EXERCISE DETAILS:
Begin at the first line below and copy each line exactly, ending with the line where "structure('floor_step', MB().box(-1.3, YF" appears.

+++ DATA BLOCK +++

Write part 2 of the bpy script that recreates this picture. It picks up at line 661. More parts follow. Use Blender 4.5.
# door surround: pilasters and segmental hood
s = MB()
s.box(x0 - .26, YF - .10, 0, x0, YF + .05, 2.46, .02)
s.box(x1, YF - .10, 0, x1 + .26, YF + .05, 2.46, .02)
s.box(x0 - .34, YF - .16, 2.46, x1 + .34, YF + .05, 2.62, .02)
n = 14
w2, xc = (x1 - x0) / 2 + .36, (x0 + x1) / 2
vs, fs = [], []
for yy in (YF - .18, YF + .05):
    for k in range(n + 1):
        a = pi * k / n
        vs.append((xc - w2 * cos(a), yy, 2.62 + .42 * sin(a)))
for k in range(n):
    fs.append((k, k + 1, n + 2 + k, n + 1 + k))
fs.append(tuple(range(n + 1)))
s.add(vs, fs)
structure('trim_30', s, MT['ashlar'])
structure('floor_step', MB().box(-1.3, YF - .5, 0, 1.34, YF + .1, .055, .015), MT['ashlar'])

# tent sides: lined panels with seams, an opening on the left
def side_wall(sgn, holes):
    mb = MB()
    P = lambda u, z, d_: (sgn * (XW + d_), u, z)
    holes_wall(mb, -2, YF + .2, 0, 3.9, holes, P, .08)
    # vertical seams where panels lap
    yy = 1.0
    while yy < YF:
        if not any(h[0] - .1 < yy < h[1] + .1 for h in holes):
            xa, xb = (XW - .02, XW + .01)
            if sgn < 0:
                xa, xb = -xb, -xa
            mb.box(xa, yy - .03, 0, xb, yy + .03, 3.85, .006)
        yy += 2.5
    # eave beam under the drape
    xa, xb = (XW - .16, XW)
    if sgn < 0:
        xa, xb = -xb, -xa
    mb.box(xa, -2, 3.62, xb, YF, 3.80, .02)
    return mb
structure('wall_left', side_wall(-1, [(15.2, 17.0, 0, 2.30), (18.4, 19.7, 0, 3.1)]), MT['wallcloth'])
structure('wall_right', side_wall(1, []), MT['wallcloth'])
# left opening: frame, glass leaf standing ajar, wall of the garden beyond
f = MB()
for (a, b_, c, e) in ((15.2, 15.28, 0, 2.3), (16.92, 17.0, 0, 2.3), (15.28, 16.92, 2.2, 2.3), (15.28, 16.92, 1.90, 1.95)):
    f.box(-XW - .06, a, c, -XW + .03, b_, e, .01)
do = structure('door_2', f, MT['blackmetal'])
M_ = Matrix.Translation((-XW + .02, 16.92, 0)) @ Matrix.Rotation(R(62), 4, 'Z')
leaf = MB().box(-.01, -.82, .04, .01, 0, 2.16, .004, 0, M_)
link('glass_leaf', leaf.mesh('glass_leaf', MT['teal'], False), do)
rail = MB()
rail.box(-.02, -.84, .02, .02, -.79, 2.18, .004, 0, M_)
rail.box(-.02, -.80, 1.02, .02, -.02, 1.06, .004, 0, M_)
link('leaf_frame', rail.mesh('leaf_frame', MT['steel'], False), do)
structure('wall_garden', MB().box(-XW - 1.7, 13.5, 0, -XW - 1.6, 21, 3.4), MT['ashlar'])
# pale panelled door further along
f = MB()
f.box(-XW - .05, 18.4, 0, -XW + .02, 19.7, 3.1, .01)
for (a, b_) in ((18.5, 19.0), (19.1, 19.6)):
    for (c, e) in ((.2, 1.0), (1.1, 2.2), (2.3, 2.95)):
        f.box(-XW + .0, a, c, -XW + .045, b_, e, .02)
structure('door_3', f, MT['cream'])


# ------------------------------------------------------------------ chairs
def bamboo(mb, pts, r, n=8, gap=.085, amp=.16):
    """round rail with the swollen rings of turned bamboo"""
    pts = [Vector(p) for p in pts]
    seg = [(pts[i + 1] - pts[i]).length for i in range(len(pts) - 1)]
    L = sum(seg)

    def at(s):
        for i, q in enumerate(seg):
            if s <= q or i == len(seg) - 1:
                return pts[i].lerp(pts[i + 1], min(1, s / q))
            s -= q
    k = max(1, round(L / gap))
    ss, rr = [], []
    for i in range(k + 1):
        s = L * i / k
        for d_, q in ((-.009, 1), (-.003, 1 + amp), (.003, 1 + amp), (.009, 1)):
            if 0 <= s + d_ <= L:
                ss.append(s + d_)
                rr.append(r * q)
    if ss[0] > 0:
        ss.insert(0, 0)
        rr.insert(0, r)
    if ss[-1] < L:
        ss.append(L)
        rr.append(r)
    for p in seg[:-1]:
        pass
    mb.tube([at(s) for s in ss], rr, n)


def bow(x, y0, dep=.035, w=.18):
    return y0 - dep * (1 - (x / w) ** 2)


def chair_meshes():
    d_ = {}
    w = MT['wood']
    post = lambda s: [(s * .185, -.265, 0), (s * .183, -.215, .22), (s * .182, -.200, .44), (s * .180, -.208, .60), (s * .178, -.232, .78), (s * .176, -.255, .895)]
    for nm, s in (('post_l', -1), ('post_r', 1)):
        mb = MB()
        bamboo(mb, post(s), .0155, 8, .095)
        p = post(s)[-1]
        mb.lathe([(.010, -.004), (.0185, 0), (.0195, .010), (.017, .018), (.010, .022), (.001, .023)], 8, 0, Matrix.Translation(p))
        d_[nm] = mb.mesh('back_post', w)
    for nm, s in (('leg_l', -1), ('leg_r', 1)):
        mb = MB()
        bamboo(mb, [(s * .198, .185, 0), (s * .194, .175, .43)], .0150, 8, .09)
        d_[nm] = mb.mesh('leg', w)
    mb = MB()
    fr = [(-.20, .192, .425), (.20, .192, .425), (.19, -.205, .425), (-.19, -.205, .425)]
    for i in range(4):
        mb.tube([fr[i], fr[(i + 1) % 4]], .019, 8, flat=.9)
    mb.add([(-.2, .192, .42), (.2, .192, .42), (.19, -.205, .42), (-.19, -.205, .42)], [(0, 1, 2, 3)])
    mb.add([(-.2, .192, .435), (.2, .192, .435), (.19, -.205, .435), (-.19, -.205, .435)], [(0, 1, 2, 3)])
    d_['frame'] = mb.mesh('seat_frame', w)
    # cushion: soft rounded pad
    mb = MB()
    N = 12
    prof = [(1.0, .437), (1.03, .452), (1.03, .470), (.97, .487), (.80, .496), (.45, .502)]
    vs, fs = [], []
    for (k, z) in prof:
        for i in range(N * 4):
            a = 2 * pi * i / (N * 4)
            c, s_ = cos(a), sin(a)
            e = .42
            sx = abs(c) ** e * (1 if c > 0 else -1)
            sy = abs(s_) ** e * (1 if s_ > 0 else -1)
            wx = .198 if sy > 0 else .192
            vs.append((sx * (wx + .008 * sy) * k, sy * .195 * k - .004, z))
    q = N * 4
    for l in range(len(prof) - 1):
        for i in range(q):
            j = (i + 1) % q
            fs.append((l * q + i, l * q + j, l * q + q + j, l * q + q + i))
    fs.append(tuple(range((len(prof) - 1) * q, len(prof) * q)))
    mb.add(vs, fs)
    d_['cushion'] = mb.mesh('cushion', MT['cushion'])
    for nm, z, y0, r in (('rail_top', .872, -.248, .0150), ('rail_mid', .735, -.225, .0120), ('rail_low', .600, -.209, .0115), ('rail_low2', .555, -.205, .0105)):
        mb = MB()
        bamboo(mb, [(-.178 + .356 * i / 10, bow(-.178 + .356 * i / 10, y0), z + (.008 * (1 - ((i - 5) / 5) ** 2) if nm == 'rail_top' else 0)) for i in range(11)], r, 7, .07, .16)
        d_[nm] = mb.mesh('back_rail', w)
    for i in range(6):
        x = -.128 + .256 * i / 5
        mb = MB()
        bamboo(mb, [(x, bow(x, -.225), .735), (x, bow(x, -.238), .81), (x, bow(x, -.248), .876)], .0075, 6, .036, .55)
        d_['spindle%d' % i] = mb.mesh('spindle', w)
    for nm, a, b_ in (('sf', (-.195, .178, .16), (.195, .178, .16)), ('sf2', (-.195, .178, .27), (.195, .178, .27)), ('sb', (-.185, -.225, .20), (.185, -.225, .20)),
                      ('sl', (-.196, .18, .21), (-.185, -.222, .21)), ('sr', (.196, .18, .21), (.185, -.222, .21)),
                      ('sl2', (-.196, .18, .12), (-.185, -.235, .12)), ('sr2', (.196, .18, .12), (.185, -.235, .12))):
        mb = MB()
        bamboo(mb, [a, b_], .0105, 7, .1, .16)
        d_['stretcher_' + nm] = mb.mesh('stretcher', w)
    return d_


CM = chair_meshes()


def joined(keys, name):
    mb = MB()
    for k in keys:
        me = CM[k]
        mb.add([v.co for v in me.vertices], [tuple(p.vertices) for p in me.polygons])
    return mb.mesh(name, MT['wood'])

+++

FINAL ANSWER:
Write part 2 of the bpy script that recreates this picture. It picks up at line 661. More parts follow. Use Blender 4.5.
# door surround: pilasters and segmental hood
s = MB()
s.box(x0 - .26, YF - .10, 0, x0, YF + .05, 2.46, .02)
s.box(x1, YF - .10, 0, x1 + .26, YF + .05, 2.46, .02)
s.box(x0 - .34, YF - .16, 2.46, x1 + .34, YF + .05, 2.62, .02)
n = 14
w2, xc = (x1 - x0) / 2 + .36, (x0 + x1) / 2
vs, fs = [], []
for yy in (YF - .18, YF + .05):
    for k in range(n + 1):
        a = pi * k / n
        vs.append((xc - w2 * cos(a), yy, 2.62 + .42 * sin(a)))
for k in range(n):
    fs.append((k, k + 1, n + 2 + k, n + 1 + k))
fs.append(tuple(range(n + 1)))
s.add(vs, fs)
structure('trim_30', s, MT['ashlar'])
structure('floor_step', MB().box(-1.3, YF - .5, 0, 1.34, YF + .1, .055, .015), MT['ashlar'])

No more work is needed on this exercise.